Work to be completed: Give again, word for word, each line from the top of the listing through the line that holds "-.03, .53, DARKF, t)".

* BEGIN Given entries *

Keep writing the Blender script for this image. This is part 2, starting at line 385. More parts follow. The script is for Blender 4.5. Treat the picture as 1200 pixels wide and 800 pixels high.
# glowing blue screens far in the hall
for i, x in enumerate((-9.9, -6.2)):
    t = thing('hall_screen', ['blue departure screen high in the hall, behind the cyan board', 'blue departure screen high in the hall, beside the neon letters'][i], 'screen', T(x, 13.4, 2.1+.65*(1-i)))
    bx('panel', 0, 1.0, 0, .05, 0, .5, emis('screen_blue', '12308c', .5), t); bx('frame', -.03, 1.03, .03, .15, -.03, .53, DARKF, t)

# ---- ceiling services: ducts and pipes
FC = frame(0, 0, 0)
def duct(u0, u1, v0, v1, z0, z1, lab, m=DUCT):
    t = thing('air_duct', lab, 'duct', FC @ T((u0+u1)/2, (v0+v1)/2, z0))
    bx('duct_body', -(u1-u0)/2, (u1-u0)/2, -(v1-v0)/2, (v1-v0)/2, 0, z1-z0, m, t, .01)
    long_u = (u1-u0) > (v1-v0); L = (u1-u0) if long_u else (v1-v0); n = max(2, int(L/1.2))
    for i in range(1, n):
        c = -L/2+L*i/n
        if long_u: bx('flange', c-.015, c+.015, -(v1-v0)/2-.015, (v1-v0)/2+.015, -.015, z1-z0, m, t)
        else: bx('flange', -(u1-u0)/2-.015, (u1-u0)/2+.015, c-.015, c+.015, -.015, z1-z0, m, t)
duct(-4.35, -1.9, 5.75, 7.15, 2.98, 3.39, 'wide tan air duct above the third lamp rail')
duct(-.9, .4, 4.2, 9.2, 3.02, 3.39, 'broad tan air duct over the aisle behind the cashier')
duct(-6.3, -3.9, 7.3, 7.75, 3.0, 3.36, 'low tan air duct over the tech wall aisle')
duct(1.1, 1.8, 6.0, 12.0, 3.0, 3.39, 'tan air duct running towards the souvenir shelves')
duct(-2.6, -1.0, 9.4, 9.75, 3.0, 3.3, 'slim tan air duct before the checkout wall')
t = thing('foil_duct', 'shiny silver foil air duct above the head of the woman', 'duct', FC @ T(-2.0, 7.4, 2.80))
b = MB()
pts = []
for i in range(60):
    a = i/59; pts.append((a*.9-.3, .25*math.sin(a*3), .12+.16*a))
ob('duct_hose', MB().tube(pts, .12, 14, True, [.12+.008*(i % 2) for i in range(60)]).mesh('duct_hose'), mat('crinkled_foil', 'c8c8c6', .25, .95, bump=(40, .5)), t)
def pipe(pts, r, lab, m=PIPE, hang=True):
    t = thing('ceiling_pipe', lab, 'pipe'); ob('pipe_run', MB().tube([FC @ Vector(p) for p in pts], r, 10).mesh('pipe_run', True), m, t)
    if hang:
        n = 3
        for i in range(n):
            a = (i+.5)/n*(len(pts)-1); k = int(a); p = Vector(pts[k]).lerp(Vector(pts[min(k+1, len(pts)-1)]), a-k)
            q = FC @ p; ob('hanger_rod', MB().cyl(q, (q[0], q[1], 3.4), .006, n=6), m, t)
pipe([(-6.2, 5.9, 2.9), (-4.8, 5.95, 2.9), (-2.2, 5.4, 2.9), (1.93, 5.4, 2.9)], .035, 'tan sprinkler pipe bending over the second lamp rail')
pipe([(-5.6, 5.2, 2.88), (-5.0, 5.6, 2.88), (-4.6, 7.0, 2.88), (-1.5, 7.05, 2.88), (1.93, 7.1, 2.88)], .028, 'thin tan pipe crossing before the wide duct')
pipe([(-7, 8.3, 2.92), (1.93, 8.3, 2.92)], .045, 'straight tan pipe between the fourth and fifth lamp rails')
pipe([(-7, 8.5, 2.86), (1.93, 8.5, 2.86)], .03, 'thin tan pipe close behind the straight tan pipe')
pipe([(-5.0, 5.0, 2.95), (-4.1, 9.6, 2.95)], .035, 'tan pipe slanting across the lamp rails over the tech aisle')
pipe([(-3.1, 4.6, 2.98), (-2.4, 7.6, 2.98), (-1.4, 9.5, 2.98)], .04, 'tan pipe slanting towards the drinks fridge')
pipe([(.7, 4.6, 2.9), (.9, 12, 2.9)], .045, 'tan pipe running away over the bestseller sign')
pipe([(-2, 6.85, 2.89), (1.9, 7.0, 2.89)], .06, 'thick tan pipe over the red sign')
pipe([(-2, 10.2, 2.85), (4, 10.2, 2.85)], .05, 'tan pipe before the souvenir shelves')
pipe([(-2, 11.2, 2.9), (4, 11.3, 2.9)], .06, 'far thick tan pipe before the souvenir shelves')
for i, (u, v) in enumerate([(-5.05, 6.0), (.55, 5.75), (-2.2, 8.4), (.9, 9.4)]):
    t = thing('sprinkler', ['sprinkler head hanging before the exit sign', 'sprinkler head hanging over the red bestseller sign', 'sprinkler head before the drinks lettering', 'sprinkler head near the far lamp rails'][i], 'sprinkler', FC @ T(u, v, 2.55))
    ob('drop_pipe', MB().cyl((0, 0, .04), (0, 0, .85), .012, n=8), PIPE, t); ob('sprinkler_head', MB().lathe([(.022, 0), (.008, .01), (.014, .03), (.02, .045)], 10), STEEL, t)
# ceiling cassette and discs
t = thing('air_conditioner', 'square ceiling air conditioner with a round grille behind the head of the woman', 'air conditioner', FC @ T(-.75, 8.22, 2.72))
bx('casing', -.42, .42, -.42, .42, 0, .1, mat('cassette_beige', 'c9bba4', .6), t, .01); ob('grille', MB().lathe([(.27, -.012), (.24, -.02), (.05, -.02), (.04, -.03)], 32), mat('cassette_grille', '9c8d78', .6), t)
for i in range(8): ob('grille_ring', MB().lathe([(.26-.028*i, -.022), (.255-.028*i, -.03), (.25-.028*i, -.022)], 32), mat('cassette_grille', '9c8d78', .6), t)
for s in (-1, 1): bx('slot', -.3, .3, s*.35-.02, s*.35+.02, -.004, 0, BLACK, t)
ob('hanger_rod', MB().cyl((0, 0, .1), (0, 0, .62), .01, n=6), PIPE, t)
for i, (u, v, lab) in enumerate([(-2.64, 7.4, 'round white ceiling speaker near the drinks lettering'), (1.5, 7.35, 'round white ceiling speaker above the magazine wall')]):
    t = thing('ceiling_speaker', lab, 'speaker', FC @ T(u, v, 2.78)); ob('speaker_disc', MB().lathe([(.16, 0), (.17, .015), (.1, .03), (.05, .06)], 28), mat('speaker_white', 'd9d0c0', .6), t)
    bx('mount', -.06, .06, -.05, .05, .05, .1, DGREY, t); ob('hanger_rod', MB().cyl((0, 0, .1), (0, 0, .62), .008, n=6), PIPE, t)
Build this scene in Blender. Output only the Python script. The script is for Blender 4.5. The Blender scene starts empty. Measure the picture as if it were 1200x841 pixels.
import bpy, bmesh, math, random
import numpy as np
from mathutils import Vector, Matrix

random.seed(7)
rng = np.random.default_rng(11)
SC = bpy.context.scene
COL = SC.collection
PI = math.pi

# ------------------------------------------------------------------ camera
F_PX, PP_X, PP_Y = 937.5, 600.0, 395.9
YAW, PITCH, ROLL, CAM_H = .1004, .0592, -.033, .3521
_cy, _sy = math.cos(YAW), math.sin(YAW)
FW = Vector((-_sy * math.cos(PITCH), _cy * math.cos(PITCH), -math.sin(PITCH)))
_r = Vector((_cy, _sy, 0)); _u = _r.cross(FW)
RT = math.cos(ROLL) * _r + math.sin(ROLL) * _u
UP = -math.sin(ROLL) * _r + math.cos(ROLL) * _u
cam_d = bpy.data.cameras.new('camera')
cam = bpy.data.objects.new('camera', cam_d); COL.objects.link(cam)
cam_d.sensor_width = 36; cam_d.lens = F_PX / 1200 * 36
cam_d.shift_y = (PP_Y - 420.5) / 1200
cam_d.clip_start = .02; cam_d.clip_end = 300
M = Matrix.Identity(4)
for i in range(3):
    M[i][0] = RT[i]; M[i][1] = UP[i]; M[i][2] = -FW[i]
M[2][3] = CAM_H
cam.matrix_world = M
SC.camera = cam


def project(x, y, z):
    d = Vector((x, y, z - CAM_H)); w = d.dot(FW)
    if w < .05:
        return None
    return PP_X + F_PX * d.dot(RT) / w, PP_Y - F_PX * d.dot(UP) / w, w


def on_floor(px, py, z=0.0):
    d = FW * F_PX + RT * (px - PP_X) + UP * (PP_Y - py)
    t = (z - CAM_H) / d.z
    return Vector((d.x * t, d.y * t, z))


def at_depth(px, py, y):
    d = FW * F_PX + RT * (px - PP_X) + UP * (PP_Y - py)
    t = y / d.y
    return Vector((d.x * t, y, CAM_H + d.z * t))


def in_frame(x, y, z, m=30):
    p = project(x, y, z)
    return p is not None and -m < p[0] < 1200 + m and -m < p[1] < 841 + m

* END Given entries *

Expected answer:
Keep writing the Blender script for this image. This is part 2, starting at line 385. More parts follow. The script is for Blender 4.5. Treat the picture as 1200 pixels wide and 800 pixels high.
# glowing blue screens far in the hall
for i, x in enumerate((-9.9, -6.2)):
    t = thing('hall_screen', ['blue departure screen high in the hall, behind the cyan board', 'blue departure screen high in the hall, beside the neon letters'][i], 'screen', T(x, 13.4, 2.1+.65*(1-i)))
    bx('panel', 0, 1.0, 0, .05, 0, .5, emis('screen_blue', '12308c', .5), t); bx('frame', -.03, 1.03, .03, .15, -.03, .53, DARKF, t)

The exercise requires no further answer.